[python-uk] Advice on decorator grammar
Simon Yarde
simonyarde at me.com
Wed Apr 3 13:34:47 CEST 2013
Hi All
I've not posted to this list before. Hello!
I have a question about decorators and have failed to devise a search that has thrown up any history of discussion on this particular matter.
Does the following seem like something that 'should' work? Or is anyone aware of a source of documentation that explains historically why the following syntax might not be allowed?

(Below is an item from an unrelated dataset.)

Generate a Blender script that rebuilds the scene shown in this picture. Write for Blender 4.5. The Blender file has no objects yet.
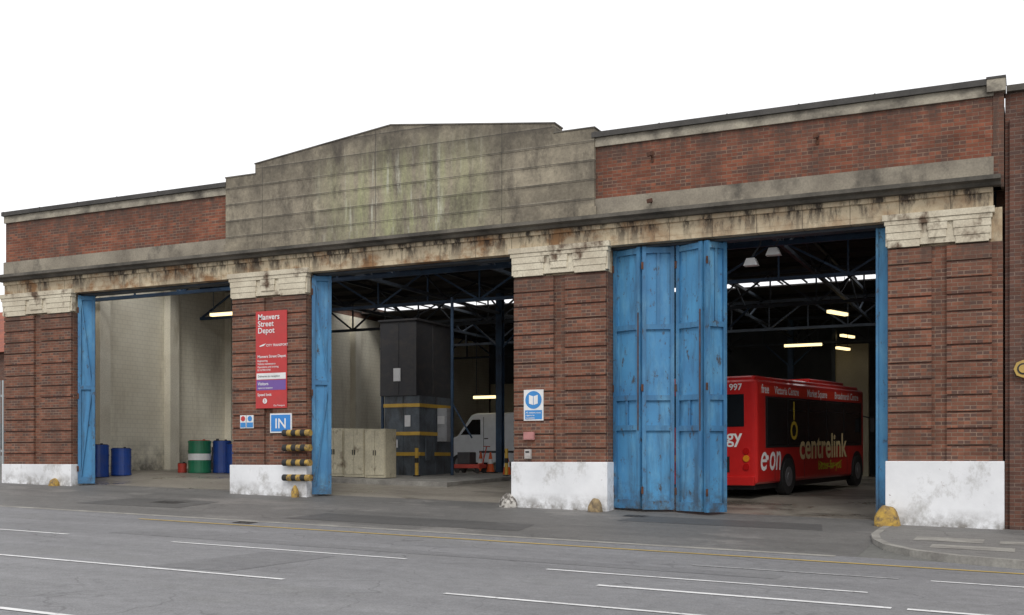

I hope this sort of conundrum/discussion-point is appropriate to this forum; I'm not on python-dev and this is obviously not a bug.
So..
Decorator grammar is this:
decorator: '@' dotted_name [ '(' [arglist] ')' ] NEWLINE
The grammar prevents this:
>>> class MyDecorator:
... def decorator_method():
... pass
...
>>> @MyDecorator().decorator_method()
File "<stdin>", line 1
@MyDecorator().decorator_method()
^
SyntaxError: invalid syntax
But is possible to achieve the desired effect by assigning the class instance to variable:
>>> mydecorator = MyDecorator()
... @mydecorator.decorator_method
... def f():
My initial thoughts were that the syntax provided a neat way to provide a configurable decorator class instance with a number of alternative decorator-function generating methods, rather than just the usual __call__.